Love Week-- Day 2-- Is it real?

One of the biggest things I struggle with writing romance/ love in my stories is reality. How do you make love believable?

Certainly, it's not the circumstances. I've read books/ seen movies where the young/hot/gold-digging girl falls for the older/clumsy/poor guy, and believed it. Usually, theirs is a somewhat farcical relationship. But I still believe it, within the context of the work.

It's not the actions. Again, I've seen examples where two people couldn't be more in love, but we never see them kiss, or perhaps even touch until much later in the story.

It's not the dialogue. People never say what they mean when it comes to love, at least not until they know it's safe.

So, how do you make love real for your readers? I can't say I'm an expert. Usually, I cringe away from writing romantically-tense scenes because they always seem forced to me. My characters don't love like I do. So I try to keep that to a minimum and instead focus on other things.

Like what they don't do. What they don't say. What circumstances they don't have. Somebody's fingers clench into fists at their sides because they want to reach out and brush the other's hand, or cheek. Someone starts to say those sweet little words and changes mid-stream to "I. . . want a cupcake." Someone comes home late from work to avoid seeing the other because they can't stand the tension between them.

There are whole scenes that don't happen between my characters that I've written in my head. Whole other possibilities that no one else will ever see; infinite places the story could go if only they'd let go of their inhibitions and love each other. But if they did before they were ready, it would be a completely different story.

I'd like to think I've managed to make the love of my characters more real by doing this, but I guess time will tell.

How do you make the love in your story seem real?


  1. I think a perfect example of this was Jim and Pam on The Office. The first few seasons, we KNEW they had feelings for each other, but it was in their looks, their body language, little hints about how they truly felt.

  2. Definitely something I've shied away from, but there's gonna be some romancey stuff in my WiP, so I better figure out how to make it real (or at least fun).

  3. My romantic storylines tend to be patterned on either other romantic scenarios I've witnessed or romantic scenarios I've been part of.

    A now-cut scene in Callarion at Night mimics a similar conversation my wife and I had at one point, for example. I find myself going back to that interaction quite a bit, in fact.

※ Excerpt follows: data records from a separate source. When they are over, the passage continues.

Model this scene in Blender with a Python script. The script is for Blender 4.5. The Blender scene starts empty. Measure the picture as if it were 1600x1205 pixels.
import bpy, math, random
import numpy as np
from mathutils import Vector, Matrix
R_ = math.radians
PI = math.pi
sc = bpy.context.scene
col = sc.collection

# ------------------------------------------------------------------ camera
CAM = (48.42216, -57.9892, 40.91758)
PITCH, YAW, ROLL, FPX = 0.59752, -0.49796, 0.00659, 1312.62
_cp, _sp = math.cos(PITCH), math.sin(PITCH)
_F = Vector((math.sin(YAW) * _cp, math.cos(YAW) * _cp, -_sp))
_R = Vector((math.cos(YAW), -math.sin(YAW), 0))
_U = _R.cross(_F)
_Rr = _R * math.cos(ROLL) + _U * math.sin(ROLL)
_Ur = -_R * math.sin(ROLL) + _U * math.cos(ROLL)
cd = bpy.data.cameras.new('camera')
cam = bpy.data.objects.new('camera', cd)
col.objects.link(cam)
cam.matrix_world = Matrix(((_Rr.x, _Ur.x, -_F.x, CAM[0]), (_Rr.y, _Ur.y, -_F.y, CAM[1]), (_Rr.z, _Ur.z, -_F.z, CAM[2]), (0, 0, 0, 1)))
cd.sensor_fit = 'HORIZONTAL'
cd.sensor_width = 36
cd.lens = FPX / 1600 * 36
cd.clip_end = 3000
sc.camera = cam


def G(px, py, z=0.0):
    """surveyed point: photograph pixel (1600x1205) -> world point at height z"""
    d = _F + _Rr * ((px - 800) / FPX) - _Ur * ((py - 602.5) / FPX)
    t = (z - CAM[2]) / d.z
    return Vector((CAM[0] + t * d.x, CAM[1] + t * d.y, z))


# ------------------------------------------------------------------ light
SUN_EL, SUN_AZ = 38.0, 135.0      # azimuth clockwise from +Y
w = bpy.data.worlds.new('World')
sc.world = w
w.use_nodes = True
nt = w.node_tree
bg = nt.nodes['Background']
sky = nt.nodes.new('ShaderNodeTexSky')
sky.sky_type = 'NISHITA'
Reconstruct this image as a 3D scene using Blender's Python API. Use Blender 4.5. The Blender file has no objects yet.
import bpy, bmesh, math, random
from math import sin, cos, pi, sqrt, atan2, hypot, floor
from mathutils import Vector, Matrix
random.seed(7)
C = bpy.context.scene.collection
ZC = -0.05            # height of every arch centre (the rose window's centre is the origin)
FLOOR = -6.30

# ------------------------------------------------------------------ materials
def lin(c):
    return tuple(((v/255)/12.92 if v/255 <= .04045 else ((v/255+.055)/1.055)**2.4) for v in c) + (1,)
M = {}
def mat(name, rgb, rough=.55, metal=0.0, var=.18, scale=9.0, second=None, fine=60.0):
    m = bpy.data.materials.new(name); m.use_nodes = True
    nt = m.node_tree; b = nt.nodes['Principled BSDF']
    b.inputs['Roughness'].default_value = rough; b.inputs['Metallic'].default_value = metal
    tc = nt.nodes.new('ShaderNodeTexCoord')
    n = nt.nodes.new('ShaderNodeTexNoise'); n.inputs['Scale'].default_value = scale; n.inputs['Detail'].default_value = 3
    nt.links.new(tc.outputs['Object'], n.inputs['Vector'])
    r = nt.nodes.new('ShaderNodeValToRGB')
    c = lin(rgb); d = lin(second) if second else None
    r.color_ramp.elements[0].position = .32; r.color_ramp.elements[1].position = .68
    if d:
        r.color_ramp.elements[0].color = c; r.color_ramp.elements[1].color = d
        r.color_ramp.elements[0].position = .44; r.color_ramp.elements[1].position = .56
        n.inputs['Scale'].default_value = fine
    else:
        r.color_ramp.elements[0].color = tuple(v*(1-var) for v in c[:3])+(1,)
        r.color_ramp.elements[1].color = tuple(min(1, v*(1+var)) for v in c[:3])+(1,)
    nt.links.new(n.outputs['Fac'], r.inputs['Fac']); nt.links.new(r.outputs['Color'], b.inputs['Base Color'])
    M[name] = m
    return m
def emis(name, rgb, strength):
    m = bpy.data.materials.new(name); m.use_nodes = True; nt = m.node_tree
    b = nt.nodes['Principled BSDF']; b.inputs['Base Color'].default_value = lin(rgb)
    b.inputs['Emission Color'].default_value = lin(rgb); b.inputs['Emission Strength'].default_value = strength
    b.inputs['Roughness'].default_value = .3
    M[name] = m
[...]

  4. I agree. Romance scenes are hard --and I usually try to make it feel . . . deeper I guess . . . by what they don't do. Maybe because when the characters are already sitting around telling each other how much they love each other the readers don't have any chance to observe it themselves and can't believe it is much. I also try to illustrate that each character is very aware of the other's presence.
    but then I haven't test drived an entire romance thread on readers yet. Only bits and pieces. I don't know how well my techniques actually work.